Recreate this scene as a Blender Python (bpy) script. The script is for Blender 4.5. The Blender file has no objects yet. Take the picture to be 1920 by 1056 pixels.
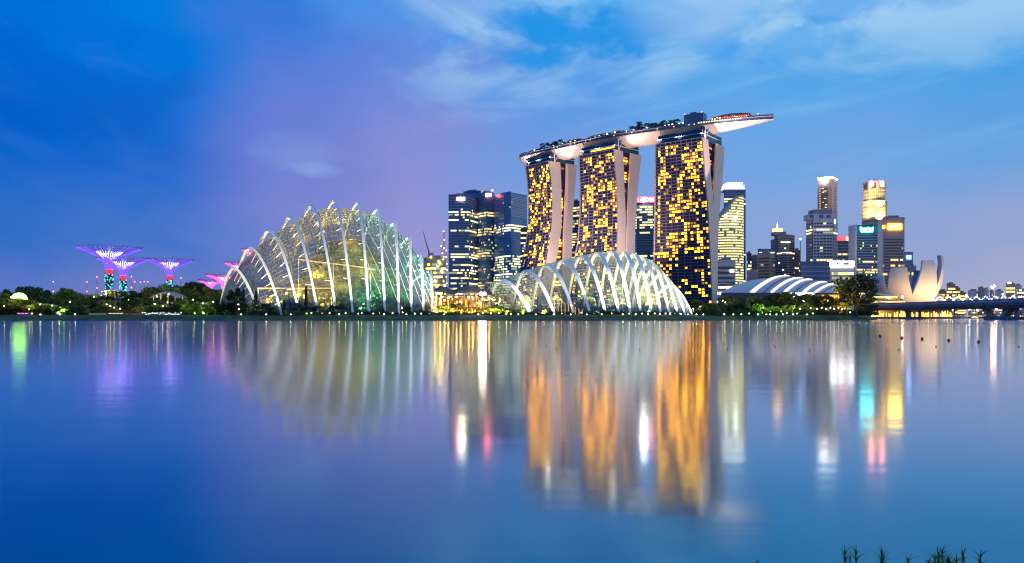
import bpy, math, random
from mathutils import Vector, Matrix
import numpy as np

# ------------------------------------------------------------------ camera, sky, exposure
SC = bpy.context.scene
COL = SC.collection
F, CX, HZ, CAMZ = 1440.0, 960.0, 595.5, 1.5      # focal length in photo pixels, centre column, horizon row, eye height

def S(r, g, b):
    def f(c):
        c /= 255.0
        return c / 12.92 if c <= 0.04045 else ((c + 0.055) / 1.055) ** 2.4
    return (f(r), f(g), f(b))

cam = bpy.data.cameras.new('camera')
cam.lens = 27.0; cam.sensor_width = 36.0; cam.sensor_fit = 'HORIZONTAL'
cam.shift_y = (HZ - 528.0) / 1920.0
cam.clip_start = 0.1; cam.clip_end = 40000.0
camo = bpy.data.objects.new('camera', cam); COL.objects.link(camo)
camo.location = (0, 0, CAMZ); camo.rotation_euler = (math.radians(90), 0, 0)
SC.camera = camo
SC.view_settings.view_transform = 'Standard'; SC.view_settings.look = 'None'
SC.view_settings.exposure = 0.0; SC.view_settings.gamma = 1.0
SC.view_settings.use_curve_mapping = False
SC.render.engine = 'CYCLES'
SC.cycles.use_denoising = True
SC.cycles.filter_width = 1.2
SC.cycles.max_bounces = 8; SC.cycles.diffuse_bounces = 2; SC.cycles.glossy_bounces = 4
SC.cycles.transparent_max_bounces = 24; SC.cycles.transmission_bounces = 4
SC.cycles.sample_clamp_indirect = 6.0
SC.cycles.caustics_reflective = False; SC.cycles.caustics_refractive = False

class Nodes:
    """small expression helper over a node tree"""
    def __init__(s, tree): s.t = tree; s.n = tree.nodes; s.l = tree.links
    def _in(s, sock, v):
        if isinstance(v, bpy.types.NodeSocket): s.l.new(v, sock)
        elif v is not None: sock.default_value = v
    def math(s, op, a, b=None, c=None, clamp=False):
        m = s.n.new('ShaderNodeMath'); m.operation = op; m.use_clamp = clamp
        for i, v in enumerate((a, b, c)):
            if v is not None: s._in(m.inputs[i], v)
        return m.outputs[0]
    def ramp(s, fac, stops, interp='EASE'):
        r = s.n.new('ShaderNodeValToRGB'); r.color_ramp.interpolation = interp
        e = r.color_ramp.elements
        while len(e) < len(stops): e.new(0.5)
        for el, (p, c) in zip(e, sorted(stops, key=lambda q: q[0])):
            el.position = p; el.color = (*c[:3], 1)
        s._in(r.inputs[0], fac); return r.outputs[0]
    def mix(s, f, a, b, mode='MIX'):
        m = s.n.new('ShaderNodeMix'); m.data_type = 'RGBA'; m.blend_type = mode
        s._in(m.inputs[0], f)
        for i, v in ((6, a), (7, b)):
            s._in(m.inputs[i], v if isinstance(v, bpy.types.NodeSocket) else (*v[:3], 1))
        return m.outputs[2]
    def sstep(s, v, lo, hi):
        m = s.n.new('ShaderNodeMapRange'); m.interpolation_type = 'SMOOTHSTEP'
        s._in(m.inputs[0], v); a_, b_ = (0, 1) if lo <= hi else (1, 0)
        m.inputs[1].default_value = min(lo, hi); m.inputs[2].default_value = max(lo, hi)
        m.inputs[3].default_value = a_; m.inputs[4].default_value = b_
        return m.outputs[0]
    def noise(s, vec, scale, detail=4, rough=0.55, dist=0.0):
        m = s.n.new('ShaderNodeTexNoise')
        if vec is not None: s.l.new(vec, m.inputs['Vector'])
        m.inputs['Scale'].default_value = scale; m.inputs['Detail'].default_value = detail
        m.inputs['Roughness'].default_value = rough; m.inputs['Distortion'].default_value = dist
        return m.outputs[0]
    def xyz(s, x, y, z):
        m = s.n.new('ShaderNodeCombineXYZ')
        for i, v in enumerate((x, y, z)): s._in(m.inputs[i], v)
        return m.outputs[0]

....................

[What is asked]:
From the first line above to the line containing "return (f(r), f(g), f(b))", repeat each line exactly. Pictures stay out.

[Result]:
Recreate this scene as a Blender Python (bpy) script. The script is for Blender 4.5. The Blender file has no objects yet. Take the picture to be 1920 by 1056 pixels.
import bpy, math, random
from mathutils import Vector, Matrix
import numpy as np

# ------------------------------------------------------------------ camera, sky, exposure
SC = bpy.context.scene
COL = SC.collection
F, CX, HZ, CAMZ = 1440.0, 960.0, 595.5, 1.5      # focal length in photo pixels, centre column, horizon row, eye height

def S(r, g, b):
    def f(c):
        c /= 255.0
        return c / 12.92 if c <= 0.04045 else ((c + 0.055) / 1.055) ** 2.4
    return (f(r), f(g), f(b))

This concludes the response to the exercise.